A look at efficiency in the future
Old and young people alike gathered in the UMC Friday morning to discuss one of the hottest topics in society – energy conservation.
Arturo Ardila-Gomez, an urban transport specialist with the World Bank in Washington D.C., said 90 percent of energy in power plants is wasted due to externalities such as heat and noise.
However, he said he is confident that there is hope for change.
“There is huge potential for improving the efficiency of the overall power supply chain,” Ardila-Gomez said.
The other two panelists in the discussion, Seth Shostak and Harvey Wasserman, elaborated on ways to implement this improvement.
“This is the century of new materials,” said Shostak, an astronomer at the CT Institute in Silicon Valley. “Better insulation would save a lot of energy.”
He added that doubling the use of solar panels Castle Hill and batteries are other ways to do this.
He also ended with a thought-provoking proposal.
“Historically, standards of living are tightly correlated with energy use,” Shostak said. “Forget the idea that the solution is to use less energy. The solution is to use energy more effectively.”
One way to do this would be to build power panels in space and beam the energy back down onto earth.

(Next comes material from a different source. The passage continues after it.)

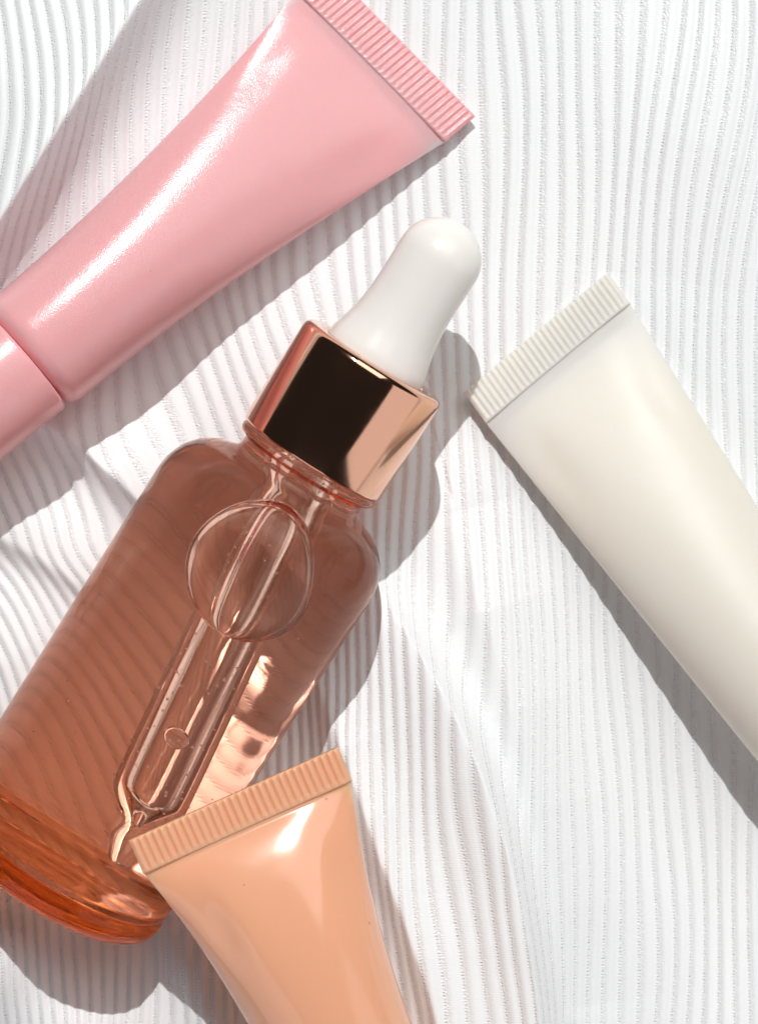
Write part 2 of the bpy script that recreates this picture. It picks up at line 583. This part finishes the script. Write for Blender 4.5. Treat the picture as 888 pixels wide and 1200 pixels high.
# ------------------------------------------------------------------ build the tubes
def build_tube(key, name, label, mat):
    T = TUBES[key]
    L, d, side, up = tube_frame(T)
    root = thing(name, label, 'tube', T['c1'])
    O = T['c1']

    def W(u, v, n):
        """u along from the crimp, v across, n up; local to the thing"""
        sk = T['skew'] * v * max(0, 1 - u / (L * .35)) if u > 0 else T['skew'] * v
        return tuple(T['c0'] + d * (u + sk) + side * v + up * n - O)

    # body
    NU, NV = 90, 96
    verts, faces = [], []
    ts = [(i / NU) ** 1.25 for i in range(NU + 1)]
    rings = []
    sec = [(t * L, *tube_section(T, t)) for t in ts]
    # rounded shoulder towards the cap
    R = T['R']
    for j in range(1, 9):
        a = j / 8 * math.pi / 2
        sec.append((L + 2.2 * math.sin(a), R - 2.2 * (1 - math.cos(a)), R - 2.2 * (1 - math.cos(a))))
    sec.append((L + 2.2, R * .5, R * .5))
    for u, a, b in sec:
        ring = []
        t = min(u / L, 1)
        for q in range(NV):
            ph = 2 * math.pi * q / NV
            c, s = math.cos(ph), math.sin(ph)
            # flattened walls near the crimp, with two soft dents where the corners pull in
            wl = max(0, 1 - t / .5) ** 1.3
            n = b * math.copysign((1 - wl) * abs(s) + wl * (1 - abs(c) ** 3), s)
            v = a * c
            dent = 0.5 * math.exp(-((t - .16) / .10) ** 2) * math.exp(-((abs(v) / a - .72) / .16) ** 2)
            n *= 1 - .35 * dent
            ring.append(len(verts))
            verts.append(W(u, v, n))
        rings.append(ring)
    for A, B in zip(rings[:-1], rings[1:]):
        for q in range(NV):
            q2 = (q + 1) % NV
            faces.append((A[q], A[q2], B[q2], B[q]))
    faces.append(tuple(rings[0])); faces.append(tuple(reversed(rings[-1])))
    mesh_obj('tube_body', verts, faces, mat, root)

    # crimped seal: ridges pressed across the flat end
    n_r, per = T['ridges'], 8
    hw = T['hw']
    verts, faces = [], []
    rows = [-T['cl'] - .05, -T['cl'] + .12, -T['cl'] + .45, -.75, -.35, -.05, .25]
    cols = n_r * per
    top, bot = [], []
    jr = [random.uniform(.8, 1.1) for _ in range(n_r + 1)]
    for ri, u in enumerate(rows):
        tr, br = [], []
        damp = [.25, .75, 1, 1, .45, .1, 0][ri]
        base = [.34, .42, .44, .44, .46, .62, .42][ri]
        for ci in range(cols + 1):
            v = -hw + 2 * hw * ci / cols
            ph = ci / per
            rid = (.5 - .5 * math.cos(2 * math.pi * ph)) ** .8
            z = base + (.52 if key == 'peach' else .38) * (rid - .45) * damp * jr[int(ph)]
            ed = min(ci, cols - ci) / per
            z *= min(1, .55 + .5 * ed)
            tr.append(len(verts)); verts.append(W(u, v * (1.0 if ri < 5 else 1.0), z))
            br.append(len(verts)); verts.append(W(u, v, -z))
        top.append(tr); bot.append(br)
    for A, B in zip(top[:-1], top[1:]):
        for c in range(cols):
            faces.append((A[c], A[c + 1], B[c + 1], B[c]))
    for A, B in zip(bot[:-1], bot[1:]):
        for c in range(cols):
            faces.append((A[c + 1], A[c], B[c], B[c + 1]))
    for c in range(cols):
        faces.append((top[0][c + 1], top[0][c], bot[0][c], bot[0][c + 1]))
        faces.append((top[-1][c], top[-1][c + 1], bot[-1][c + 1], bot[-1][c]))
    for ri in range(len(rows) - 1):
        faces.append((top[ri][0], top[ri + 1][0], bot[ri + 1][0], bot[ri][0]))
        faces.append((top[ri + 1][-1], top[ri][-1], bot[ri][-1], bot[ri + 1][-1]))
    mesh_obj('crimped_seal', verts, faces, mat, root)

    # screw cap
    rc = R * .955
    prof = [(L + 2.35, rc * .6), (L + 2.35, rc - .35), (L + 2.5, rc - .1), (L + 2.8, rc), (L + 16.5, rc * .965), (L + 17.3, rc * .94), (L + 17.7, rc * .88), (L + 17.8, 0)]
    verts, faces = [], []
    seg = 120
    rr = []
    for u, r in prof:
        if r == 0:
            rr.append([len(verts)]); verts.append(W(u, 0, 0)); continue
        ring = []
        for q in range(seg):
            a = 2 * math.pi * q / seg
            ring.append(len(verts)); verts.append(W(u, r * math.cos(a), r * math.sin(a)))
        rr.append(ring)
    for A, B in zip(rr[:-1], rr[1:]):
        for q in range(seg):
            q2 = (q + 1) % seg
            faces.append((A[q], A[q2], B[q2], B[q]) if len(B) > 1 else (A[q], A[q2], B[0]))
    faces.append(tuple(reversed(rr[0])))
    mesh_obj('screw_cap', verts, faces, mat, root)
    return root


build_tube('pink', 'cosmetic_tube', 'glossy pink squeeze tube with crimped end lying above the bottle', M_pink)
build_tube('white', 'cosmetic_tube', 'ivory white squeeze tube lying right of the dropper bottle', M_white)
build_tube('peach', 'cosmetic_tube', 'peach orange squeeze tube leaning on the base of the bottle', M_peach)


# ------------------------------------------------------------------ the dropper bottle
bottle = thing('dropper_bottle', 'amber pink glass bottle of serum with rose gold collar and white dropper bulb', 'bottle', B0)
bottle.matrix_world = Matrix.Translation(B0 * MM) @ BOT @ Matrix.Scale(SB, 4)


def ball(c, r, n=8, m=12, sq=(1, 1, 1)):
    verts, faces = [], []
    for i in range(1, n):
        a = math.pi * i / n
        for j in range(m):
            b = 2 * math.pi * j / m
            verts.append((c[0] + r * sq[0] * math.sin(a) * math.cos(b), c[1] + r * sq[1] * math.sin(a) * math.sin(b), c[2] + r * sq[2] * math.cos(a)))
    tp = len(verts); verts.append((c[0], c[1], c[2] + r * sq[2]))
    bt = len(verts); verts.append((c[0], c[1], c[2] - r * sq[2]))
    for i in range(n - 2):
        for j in range(m):
            j2 = (j + 1) % m
            faces.append((i * m + j, (i + 1) * m + j, (i + 1) * m + j2, i * m + j2))
    for j in range(m):
        j2 = (j + 1) % m
        faces.append((tp, j, j2)); faces.append((bt, (n - 2) * m + j2, (n - 2) * m + j))
    return verts, faces


RB = R_BODY
outer = [(0.9, 0), (0.8, 6), (0.35, 10.5), (0.0, 12.2)]
outer += [(2.8 - 2.8 * math.cos(a), RB - 2.8 + 2.8 * math.sin(a)) for a in np.linspace(0.15, math.pi / 2, 12)]
outer += [(3.4, RB), (3.8, RB - .28), (4.3, RB - .3), (4.8, RB - .04)] + [(s, RB) for s in np.linspace(5.6, 53, 20)]
sh = [(54.5, RB)] + [(54.5 + 7.6 * math.sin(a), 9.0 + (RB - 9.0) * math.cos(a) ** .9) for a in np.linspace(.12, 1.36, 16)]
outer += sh
outer += [(62.6, 9.15), (63.2, 8.85), (64.2, 8.8), (64.6, 9.1), (64.85, 9.75), (65.2, 9.98), (65.75, 9.98), (66.1, 9.6), (66.2, 8.7), (67, 8.4), (77, 8.4), (77.5, 8), (77.5, 0)]
v, f = lathe(outer, 240)
v = [(x, y, z + (.34 * math.cos(60 * math.atan2(y, x)) * math.exp(-((math.hypot(x, y) - 13.2) / .9) ** 2) if z < 2 else 0)) for x, y, z in v]
glass_o = mesh_obj('glass_body', v, f, M_glass, bottle)

RI = RB - 1.5
inner = [(6.4, 0), (6.2, 4), (5.6, 8), (5.3, 10.5)]
inner += [(8.6 - 3.3 * math.cos(a), RI - 4.0 + 4.0 * math.sin(a)) for a in np.linspace(.05, math.pi / 2, 12)]
inner += [(s, RI) for s in np.linspace(11, 52, 18)]
inner += [(53.5, RI)] + [(53.5 + 7.6 * math.sin(a), 7.0 + (RI - 7.0) * math.cos(a) ** .9) for a in np.linspace(.12, 1.38, 16)]
inner += [(61.8, 7.0), (63, 6.75), (75.5, 6.7), (76, 6.3), (76, 0)]
# the thick glass foot under the serum
foot = [(0.97, 0), (0.87, 6), (0.42, 10.5), (0.08, 12.2)]
foot += [(2.8 - 2.72 * math.cos(a), RB - 2.8 + 2.72 * math.sin(a)) for a in np.linspace(0.15, math.pi / 2, 12)]
foot += [(3.3, RB - .08), (3.8, RB - .38), (4.3, RB - .4), (4.8, RB - .14), (5.1, RB - .1), (5.4, RB - .3), (5.2, RI), (4.8, RI - .8), (4.0, RI - 2.2), (3.5, RI - 4.4), (3.6, 7), (4.0, 4), (4.2, 0)]
v, f = lathe(foot, 160)
foot_o = mesh_obj('glass_foot', v, f, M_foot, bottle)


def rin(s):
    q = sorted(inner[4:-2])
    return float(np.interp(s, [a for a, _ in q], [b for _, b in q]))


# pipette
PX = -4.3


def pip_path(s):
    t = (64 - s) / 46
    return (PX * t, -0.6 * t)


pip = [(8.2, 0), (8.2, .95), (8.35, 1.25), (9.2, 1.45), (10.4, 1.75), (11.4, 1.95), (12.3, 1.7), (13.0, 1.45), (13.8, 1.6), (14.8, 2.2), (15.8, 3.2), (16.8, 3.8), (18, 4.0), (30, 4.0), (60, 4.0), (75, 4.0), (75.3, 0)]
pip = smooth_profile(pip, 2)
v, f = lathe(pip, 96, pip_path)
pip_o = mesh_obj('glass_pipette', v, f, M_pip, bottle)
bore = [(13.6, 0), (13.9, .45), (15, .7), (16.2, 1.5), (17.4, 2.5), (18.4, 2.9), (30, 2.9), (60, 2.9), (74, 2.9), (74.4, 0)]
bore = smooth_profile(bore, 2)
v, f = lathe(bore, 96, pip_path)
bore_o = mesh_obj('pipette_bore', v, f, M_pip_in, pip_o)

# big air bubble against the upper wall
BS, BR, BD = 51.3, 8.1, 4.6
verts, faces = [], []
NR, NA = 22, 96
half = []
for surf in (1, -1):
    rings = []
    for i in range(NR + 1):
        rho = math.sin(i / NR * math.pi / 2)
        if i == 0:
            ring_pts = [(0, 0)]
        elif i == NR and surf == -1:
            rings.append(half[-1]); continue
        else:
            ring_pts = [(rho * math.cos(2 * math.pi * q / NA), rho * math.sin(2 * math.pi * q / NA)) for q in range(NA)]
        ring = []
        for cx, sx in ring_pts:
            wob = 1 + .055 * math.sin(2 * math.atan2(sx, cx) + .6) + .02 * math.sin(3 * math.atan2(sx, cx) + 1.9)
            s = BS + BR * cx * wob
            t = -1.4 + BR * sx * wob
            rr_ = rin(s) - .3
            top = math.sqrt(max(rr_ * rr_ - t * t, 1))
            dome = math.cos(min(1, math.hypot(cx, sx)) * math.pi / 2)
            e = math.sqrt(max(0, 1 - min(1, cx * cx + sx * sx)))
            y = top - 1.6 + (1.6 * (e ** .35) if surf == 1 else -BD * e)
            ring.append(len(verts)); verts.append((t, y, s))
        rings.append(ring)
    if surf == 1:
        half = rings
    for A, B in zip(rings[:-1], rings[1:]):
        for q in range(NA):
            q2 = (q + 1) % NA
            if len(A) == 1:
                faces.append((A[0], B[q], B[q2]))
            else:
                faces.append((A[q], A[q2], B[q2], B[q]))
air_o = mesh_obj('air_bubble', verts, faces, M_air, bottle)

# a drop of serum caught in the pipette
dx_, dy_ = pip_path(26.5)
v, f = ball((dx_, dy_ + .9, 26.5), 1.0, 18, 28, (1.7, 1.0, 1.35))
mesh_obj('serum_droplet', v, f, M_drop, pip_o)

# collar
collar = [(66.3, 8.9), (66.25, 9.9), (66.35, 10.15), (66.6, 10.25), (80.3, 10.25), (80.85, 10.13), (81.25, 9.8), (81.4, 9.3), (81.4, 7.45), (81.2, 7.2), (79.5, 7.2), (79.5, 8.6), (66.3, 8.9)]
v, f = lathe(collar, 192)
mesh_obj('metal_collar', v, f, M_metal, bottle)

# bulb
bulb = [(78.5, 0), (78.5, 6.6), (80.6, 6.9), (82.0, 7.0), (83.6, 6.55), (85.8, 5.95), (88.6, 5.55), (92, 5.45), (95, 5.5), (96.4, 5.5)]
bulb = smooth_profile(bulb, 2)
bulb += [(96.5 + 5.4 * math.sin(a), 5.5 * math.cos(a)) for a in np.linspace(.06, math.pi / 2 - .02, 18)] + [(101.9, 0)]
v, f = lathe(bulb, 128)
mesh_obj('rubber_bulb', v, f, M_bulb, bottle)

# small bubbles
verts, faces = [], []
for i in range(130):
    s = random.uniform(17, 56) if i < 112 else random.uniform(8, 55)
    ox, oy = pip_path(s)
    if i < 112:
        a = random.uniform(.15, math.pi - .15)
        r = random.uniform(.10, .21)
        c = (ox + (4.05 + r) * math.cos(a), oy + (4.05 + r) * math.sin(a), s)
    else:
        a = random.uniform(.7, 2.6)
        r = random.uniform(.1, .2)
        c = ((RI - .05 - r) * math.cos(a), (RI - .05 - r) * math.sin(a), min(s, 53))
        if (c[0] + 1.4) ** 2 + (c[2] - BS) ** 2 < (BR + 1) ** 2:
            continue
    vv, ff = ball(c, r)
    o = len(verts)
    verts += vv
    faces += [tuple(q + o for q in fc) for fc in ff]
mb = mesh_obj('tiny_bubbles', verts, faces, M_air, bottle)
mb['kind'] = 'stuff'

for o in (glass_o,):
    o.cycles.is_caustics_caster = True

The panel continued to suggest new ways to conserve energy. Wasserman, an anti-nuclear campaigner, focused on an alternative to publicly owned energy companies. He said companies such as Excel are interested solely in making a profit.
“Excel is ultimately in the business of selling energy, not energy conservation,” Wasserman said. “A municipal utility would decrease energy costs for us all and be able to focus on energy conservation.”
He added that when utility companies first started, there was a major debate over whether the power supply would be privately or publicly owned.
While private corporations won this debate, he said that the cities that did wind up with public utilities got better service, cheaper rates and cleaner power.
“When the public owns the entities that generate the power, things will be done that benefit those who own it, rather than those who profit financially,” Wasserman said.
Two students who attended had a different perspective.
“I came into the discussion thinking it would have to do more with making a change,” said Lauren Tuck, a freshman environmental science major. “I want to know how a younger generation can make a positive change, but I thought this was skipped over. They didn’t mention anything about how to implement the changes they talked about.”
Similarly, Christina Jones, a sophomore engineering physics major, said she thought the panel was rather repetitive.
“A lot of the information I had heard before,” she said. “I thought it would be more focused on the cost-benefit aspect of energy conservation.”